Si è spento a 69 anni Giuseppe Vessicchio. Il maestro è morto oggi nel reparto di rianimazione dell’ospedale San Camillo-Forlanini di Roma, dove era ricoverato per una polmonite interstiziale precipitata rapidamente. I funerali si terranno in forma strettamente privata. La notizia ha scosso il mondo della musica italiana.
Il profilo – Direttore d’orchestra, compositore e arrangiatore tra i più popolari, per tutti Beppe, Vessicchio è stato volto iconico del Festival di Sanremo per oltre trent’anni, fino a diventarne un simbolo riconoscibile anche fuori dai palchi dell’Ariston. Quattro le edizioni vinte come direttore d’orchestra: 2000 con gli Avion Travel (Sentimento), 2003 con Alexia (Per dire di no), 2010 con Valerio Scanu (Per tutte le volte che) e 2011 con Roberto Vecchioni (Chiamami ancora amore). Premi ripetuti come miglior arrangiatore hanno suggellato una carriera costruita sulla raffinatezza del suono e sull’eleganza del gesto.
Le collaborazioni – Nato a Napoli il 17 marzo 1956, muove i primi passi tra gli studi di registrazione della sua città lavorando con Nino Buonocore, Edoardo Bennato, Peppino di Capri, Peppino Gagliardi e Lina Sastri. Decisiva la lunga collaborazione con Gino Paoli, con cui firma brani come Ti lascio una canzone e Cosa farò da grande.
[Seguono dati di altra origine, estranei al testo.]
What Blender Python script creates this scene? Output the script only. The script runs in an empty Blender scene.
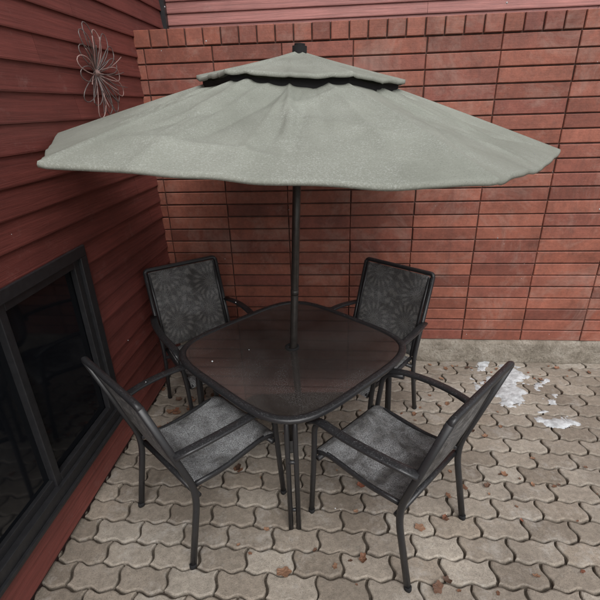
import bpy, math, random
from mathutils import Vector, Matrix, noise
random.seed(7)
R=math.radians
scn=bpy.context.scene
COL=scn.collection

# ---------------------------------------------------------------- helpers
class MB:
    def __init__(s): s.v=[]; s.f=[]
    def add(s,vs,fs):
        o=len(s.v); s.v+= [tuple(v) for v in vs]; s.f+=[tuple(i+o for i in f) for f in fs]
    def box(s,x0,x1,y0,y1,z0,z1):
        s.add([(x0,y0,z0),(x1,y0,z0),(x1,y1,z0),(x0,y1,z0),(x0,y0,z1),(x1,y0,z1),(x1,y1,z1),(x0,y1,z1)],
              [(0,3,2,1),(4,5,6,7),(0,1,5,4),(1,2,6,5),(2,3,7,6),(3,0,4,7)])
    def mesh(s,name,smooth=False,angle=None):
        m=bpy.data.meshes.new(name); m.from_pydata(s.v,[],s.f); m.update()
        if smooth:
            for p in m.polygons: p.use_smooth=True
        return m
def obj(name,mesh,mat=None,parent=None,loc=None,rotz=None):
    o=bpy.data.objects.new(name,mesh); COL.objects.link(o)
    if mat is not None and mesh is not None and len(mesh.materials)==0: mesh.materials.append(mat)
    if parent: o.parent=parent
    if loc: o.location=loc
    if rotz is not None: o.rotation_euler=(0,0,rotz)
    return o
def empty(name,loc=(0,0,0),rot=(0,0,0)):
    o=bpy.data.objects.new(name,None); COL.objects.link(o); o.location=loc; o.rotation_euler=rot
    o.empty_display_size=.1
    return o
def fillet(pts,r,n=6):
    pts=[Vector(p) for p in pts]; out=[pts[0]]
    for i in range(1,len(pts)-1):
        a,b,c=pts[i-1],pts[i],pts[i+1]
        rr=r if not isinstance(r,(list,tuple)) else r[i-1]
        ra=min(rr,(a-b).length*.48); rc=min(rr,(c-b).length*.48)
        p=b+(a-b).normalized()*ra; q=b+(c-b).normalized()*rc
        for k in range(n+1):
            t=k/n; out.append((1-t)**2*p+2*t*(1-t)*b+t*t*q)
    out.append(pts[-1]); return out
def sweep(mb,pts,w,h,side=(1,0,0),n=12,closed=False,e=2.6):
    pts=[Vector(p) for p in pts]; side=Vector(side); N=len(pts); vs=[];fs=[]
    prev=None
    for i,p in enumerate(pts):
        if closed: t=pts[(i+1)%N]-pts[i-1]
        elif i==0: t=pts[1]-p
        elif i==N-1: t=p-pts[i-1]
        else: t=(pts[i+1]-p).normalized()+(p-pts[i-1]).normalized()
        t.normalize()
        hint = side if prev is None or side.length>0 else prev
        if hint.length==0: hint=Vector((0,0,1)) if abs(t.z)<.9 else Vector((1,0,0))
        s=hint-t*hint.dot(t)
        if s.length<1e-4: s=prev if prev else t.orthogonal()
        s.normalize(); prev=s
        u=t.cross(s)
        for k in range(n):
            a=2*math.pi*k/n; c,sn=math.cos(a),math.sin(a)
            cx=math.copysign(abs(c)**(2/e),c); sy=math.copysign(abs(sn)**(2/e),sn)
            vs.append(p+s*(cx*w/2)+u*(sy*h/2))
    R_=N if closed else N-1
    for i in range(R_):
        j=(i+1)%N
        for k in range(n):
            k2=(k+1)%n
            fs.append((i*n+k,i*n+k2,j*n+k2,j*n+k))
    if not closed:
        fs.append(tuple(range(n))[::-1]); fs.append(tuple((N-1)*n+k for k in range(n)))
    mb.add(vs,fs)
def grid(mb,fn,nu,nv):
    vs=[fn(i/nu,j/nv) for j in range(nv+1) for i in range(nu+1)]
    fs=[(j*(nu+1)+i,j*(nu+1)+i+1,(j+1)*(nu+1)+i+1,(j+1)*(nu+1)+i) for j in range(nv) for i in range(nu)]
    mb.add(vs,fs)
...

Nel tempo incrocia la strada di tanti big della canzone d’autore e del pop italiano, da Zucchero a Ron, da Ornella Vanoni a Elio e le Storie Tese, fino a Eros Ramazzotti e Fiorella Mannoia.
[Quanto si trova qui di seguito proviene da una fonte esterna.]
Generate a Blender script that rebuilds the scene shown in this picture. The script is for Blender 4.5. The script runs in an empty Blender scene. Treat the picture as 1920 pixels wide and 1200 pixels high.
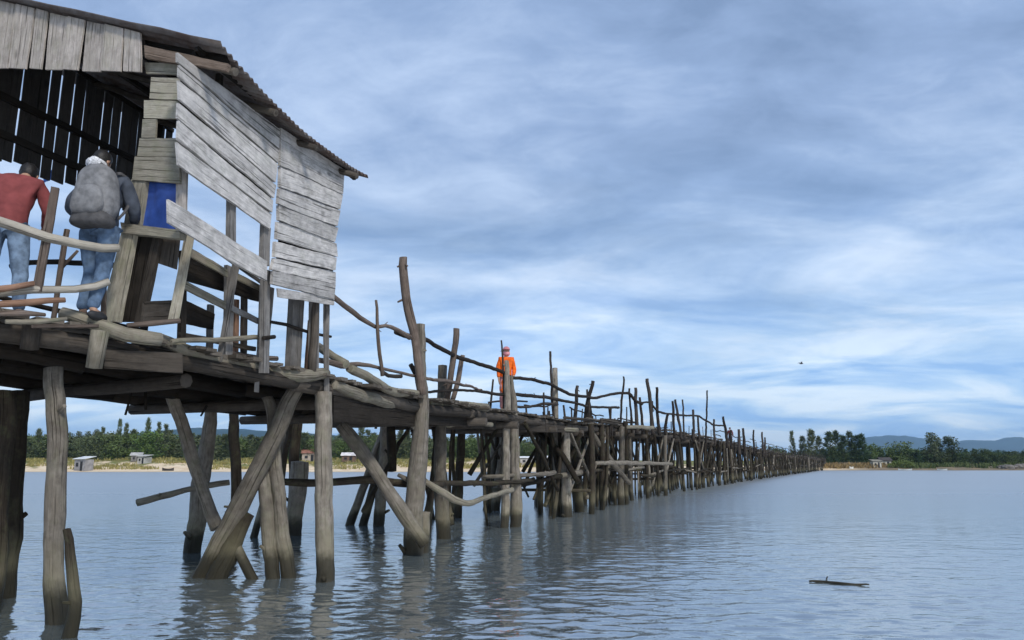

La televisione e la scuola – Popolarissimo anche sul piccolo schermo, Vessicchio entra nell’immaginario collettivo grazie al ruolo di docente e maestro d’orchestra ad Amici di Maria De Filippi, contribuendo a formare generazioni di giovani artisti. La sua presenza – da insegnante, giurato tecnico e direttore dell’orchestra – accompagna il talent in più stagioni, rendendolo uno dei volti televisivi più amati dal pubblico.
L’eclettismo – Oltre ai festival e alla tv, il maestro ha portato la sua bacchetta in contesti prestigiosi e non convenzionali: ha diretto a Mosca nella Sala Rossa del Cremlino per un omaggio a John Lennon e ha abbracciato progetti pop come il Rockin’1000, la “più grande rock band del mondo”, segno di una curiosità musicale inesauribile.
L’ultimo tratto – Negli ultimi anni aveva continuato a sperimentare tra palchi, programmi e progetti speciali, restando punto di riferimento per qualità, ironia e rigore. Oggi la sua scomparsa lascia un vuoto nella musica italiana e nella memoria popolare: il gesto rotondo della sua mano destra, il sorriso gentile, la capacità di “accordare” pubblico e orchestra resteranno patrimonio condiviso.